There's a difference between open and then being intrusive and behaving like you have a right to know everything about someone's private moments and not respecting their boundaries and OPs dh seems to fall into the latter.
I had a boyfriend who did the grabbing thing and would pretend he didn't know I was being serious telling him to stop, eveb with me telling him when I say stop or no, it means stop or no and he'd "forget" and just do it again next time.
He'd do the same for sex, especially if I laid away from him, he'd grind into my back, be told to stop because I have an early morning and am going to sleep and then five minds later he'd be trying to "tickle" my pubic area and get huffy and shitty if I moved his hand because he found the stroking my pubic area "relaxing".
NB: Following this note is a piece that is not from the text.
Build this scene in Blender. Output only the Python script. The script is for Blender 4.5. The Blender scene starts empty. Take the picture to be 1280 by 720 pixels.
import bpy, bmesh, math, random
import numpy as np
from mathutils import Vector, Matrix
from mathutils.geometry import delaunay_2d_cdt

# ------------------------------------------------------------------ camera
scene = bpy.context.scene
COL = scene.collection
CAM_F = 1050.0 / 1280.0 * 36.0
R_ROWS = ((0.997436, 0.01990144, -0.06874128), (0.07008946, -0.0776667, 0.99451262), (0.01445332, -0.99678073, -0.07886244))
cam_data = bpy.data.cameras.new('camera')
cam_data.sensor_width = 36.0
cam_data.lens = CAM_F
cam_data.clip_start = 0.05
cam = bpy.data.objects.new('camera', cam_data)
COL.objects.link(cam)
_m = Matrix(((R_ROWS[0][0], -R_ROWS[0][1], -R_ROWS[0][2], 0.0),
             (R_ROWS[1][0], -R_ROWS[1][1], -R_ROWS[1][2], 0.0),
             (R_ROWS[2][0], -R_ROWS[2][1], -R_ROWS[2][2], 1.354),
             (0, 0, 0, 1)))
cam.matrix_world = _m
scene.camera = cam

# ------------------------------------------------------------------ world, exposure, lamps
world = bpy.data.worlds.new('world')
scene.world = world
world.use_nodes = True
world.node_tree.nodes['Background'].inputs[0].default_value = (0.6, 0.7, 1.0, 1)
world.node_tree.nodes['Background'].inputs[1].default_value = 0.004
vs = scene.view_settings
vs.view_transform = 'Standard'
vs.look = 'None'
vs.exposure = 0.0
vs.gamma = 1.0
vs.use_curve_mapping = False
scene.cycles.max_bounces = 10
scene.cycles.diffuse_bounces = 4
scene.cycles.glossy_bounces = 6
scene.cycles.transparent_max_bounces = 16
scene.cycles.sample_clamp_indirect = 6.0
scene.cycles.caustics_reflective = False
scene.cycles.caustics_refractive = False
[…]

He ask me masturbation questions like this and it felt very intrusive, he'd ask at weird times like when I was reading a book, or washing up, I'd answer some of his questions because when I'd said I'd rather not he said "good" relationships are fully open about this stuff and share what they think about, and he'd even said the fact I was so hesitant to tell him what I thought about during masturbations makes him think I was fa at asking about real life men or "had something to hide" He hated the thought of me using a vibrator without him too.
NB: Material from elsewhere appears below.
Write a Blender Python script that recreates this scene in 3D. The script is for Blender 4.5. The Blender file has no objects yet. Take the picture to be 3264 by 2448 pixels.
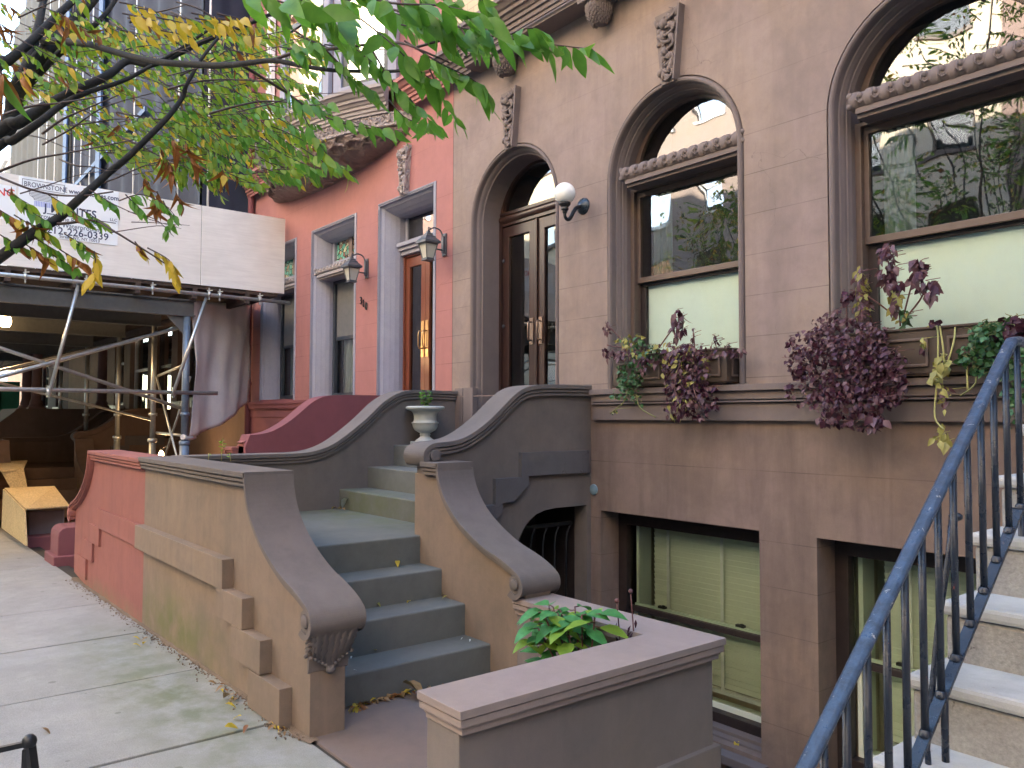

This is a made up example, but let's say I'd said my fantasy was with a waiter in an empty restaurant, if I so much as smiled at a waiter on a meal out he'd get very annoyed and ask if I'm sat there getting wet thinking about said waiter fucking my brains out. That type of stuff. He had this weird idea of "saving" my orgasms for him and if I masturbate when he was away then I'd not enjoy sex as much when he came back home.
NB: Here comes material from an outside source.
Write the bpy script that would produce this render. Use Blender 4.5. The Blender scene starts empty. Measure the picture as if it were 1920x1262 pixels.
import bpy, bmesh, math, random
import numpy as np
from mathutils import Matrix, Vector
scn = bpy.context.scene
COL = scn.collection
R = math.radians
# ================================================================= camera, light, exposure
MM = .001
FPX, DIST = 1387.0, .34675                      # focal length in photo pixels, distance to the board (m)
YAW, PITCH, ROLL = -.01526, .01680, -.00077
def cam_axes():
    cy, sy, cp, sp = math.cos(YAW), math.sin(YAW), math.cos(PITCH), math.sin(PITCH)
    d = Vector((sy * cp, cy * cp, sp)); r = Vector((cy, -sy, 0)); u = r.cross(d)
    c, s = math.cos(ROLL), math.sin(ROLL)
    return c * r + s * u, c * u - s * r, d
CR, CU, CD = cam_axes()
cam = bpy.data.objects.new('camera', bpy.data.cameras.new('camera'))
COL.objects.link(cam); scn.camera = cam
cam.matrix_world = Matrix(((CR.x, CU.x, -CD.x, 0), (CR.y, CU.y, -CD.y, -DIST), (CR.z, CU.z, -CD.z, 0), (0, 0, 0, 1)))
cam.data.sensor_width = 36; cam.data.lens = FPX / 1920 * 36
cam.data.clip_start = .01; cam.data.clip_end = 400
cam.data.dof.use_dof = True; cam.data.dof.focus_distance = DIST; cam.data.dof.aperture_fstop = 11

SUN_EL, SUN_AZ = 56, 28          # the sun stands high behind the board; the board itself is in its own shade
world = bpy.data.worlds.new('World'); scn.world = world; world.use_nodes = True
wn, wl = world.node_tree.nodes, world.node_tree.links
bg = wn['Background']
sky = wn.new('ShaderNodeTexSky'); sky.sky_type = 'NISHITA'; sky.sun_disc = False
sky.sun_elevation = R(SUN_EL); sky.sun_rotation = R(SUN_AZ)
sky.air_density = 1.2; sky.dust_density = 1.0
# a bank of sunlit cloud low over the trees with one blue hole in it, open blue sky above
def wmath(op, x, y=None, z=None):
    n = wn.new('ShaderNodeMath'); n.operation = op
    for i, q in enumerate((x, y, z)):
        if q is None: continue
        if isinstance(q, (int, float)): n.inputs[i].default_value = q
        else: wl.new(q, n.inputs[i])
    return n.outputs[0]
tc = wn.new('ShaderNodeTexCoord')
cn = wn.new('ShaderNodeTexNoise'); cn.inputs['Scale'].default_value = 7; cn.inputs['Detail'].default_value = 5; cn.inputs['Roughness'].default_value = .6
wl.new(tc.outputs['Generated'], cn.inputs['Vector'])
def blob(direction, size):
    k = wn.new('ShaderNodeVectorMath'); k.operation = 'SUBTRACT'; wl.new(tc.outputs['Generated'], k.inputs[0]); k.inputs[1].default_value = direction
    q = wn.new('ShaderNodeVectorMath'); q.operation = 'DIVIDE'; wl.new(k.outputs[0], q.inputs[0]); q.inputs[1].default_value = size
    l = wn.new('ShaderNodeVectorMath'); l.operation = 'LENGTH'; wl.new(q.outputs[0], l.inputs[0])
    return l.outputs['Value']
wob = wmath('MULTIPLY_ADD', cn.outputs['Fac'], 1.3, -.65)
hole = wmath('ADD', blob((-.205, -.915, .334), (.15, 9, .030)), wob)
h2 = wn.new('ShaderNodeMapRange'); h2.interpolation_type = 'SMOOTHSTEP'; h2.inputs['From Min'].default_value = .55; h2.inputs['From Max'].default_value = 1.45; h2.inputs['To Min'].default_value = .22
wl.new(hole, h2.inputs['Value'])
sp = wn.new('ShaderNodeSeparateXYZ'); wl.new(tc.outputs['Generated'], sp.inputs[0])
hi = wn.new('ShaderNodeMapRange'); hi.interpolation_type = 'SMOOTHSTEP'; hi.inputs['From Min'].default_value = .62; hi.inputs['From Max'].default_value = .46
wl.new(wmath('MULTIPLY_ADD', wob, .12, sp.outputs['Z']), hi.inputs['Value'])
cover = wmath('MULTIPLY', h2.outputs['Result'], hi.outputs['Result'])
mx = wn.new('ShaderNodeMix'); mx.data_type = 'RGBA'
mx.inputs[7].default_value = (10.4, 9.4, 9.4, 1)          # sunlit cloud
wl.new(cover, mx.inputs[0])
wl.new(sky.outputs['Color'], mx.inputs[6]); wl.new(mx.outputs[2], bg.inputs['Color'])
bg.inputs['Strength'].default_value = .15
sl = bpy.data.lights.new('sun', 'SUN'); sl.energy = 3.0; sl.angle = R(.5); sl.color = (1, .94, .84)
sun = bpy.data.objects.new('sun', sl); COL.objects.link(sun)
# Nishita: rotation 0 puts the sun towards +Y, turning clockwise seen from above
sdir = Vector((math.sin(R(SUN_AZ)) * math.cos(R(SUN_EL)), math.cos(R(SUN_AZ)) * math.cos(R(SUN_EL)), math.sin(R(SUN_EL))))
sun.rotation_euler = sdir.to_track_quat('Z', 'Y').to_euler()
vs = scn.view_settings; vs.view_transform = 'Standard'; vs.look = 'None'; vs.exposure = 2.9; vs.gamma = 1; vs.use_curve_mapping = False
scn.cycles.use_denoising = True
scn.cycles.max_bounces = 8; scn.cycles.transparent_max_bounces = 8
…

I've been married over 20 years now to a totally different type of man and have never had my husband behave like he has some kind of right to know my private thoughts, we can talk about masturbation in a respectful way and if I'd said I don't want to talk about that then he respects that. When I say "I don't like being pinned down or jumped on" he doesn't forget and keep going when he's been asked to stop. I also don't have him asking if I'm getting wet watching a neighbours house burn down because I've said I like a fireman's uniform.